Quanto tempo ha impiegato a scrivere il libro e quanto si è documentato?
Ripeto, il libro l’hanno scritto loro, però diciamo che è stato un lavoro durato 5 mesi. Le informazioni in merito le seguo da una vita, in quanto di mio interesse. Sono vicino emotivamente a tutte le situazioni di squilibrio dove la libertà di essere viene negata.
Ritiene che il libro aggiunga qualcosa di nuovo alla comprensione del fenomeno?
Del fenomeno se ne parla molto, personalmente ho visto spettacoli teatrali, films, letto libri, assistito a dibattiti.

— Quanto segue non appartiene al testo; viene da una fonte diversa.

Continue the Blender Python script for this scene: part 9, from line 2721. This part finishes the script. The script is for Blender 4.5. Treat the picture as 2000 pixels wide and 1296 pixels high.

Io ho voluto solo indagare, attraverso le parole delle donne stesse, la parte nascosta del problema, tanto per intenderci tutto quello dove non c’è sangue, occhi pesti e trasmissioni infinite di approfondimento che spesso puzzano un po’ di morbosità. Però fanno audience. In questo progetto 21 donne parlano dei condizionamenti e della pressioni che questo tipo di cultura impone. Parlano della difficoltà di fare delle scelte senza essere giudicate. Nel libro si parla di maternità, educazione, lavoro e infine anche di comunicazione. E di consapevolezza. Soltanto la voce delle donne e i loro occhi fissi in chi guarda.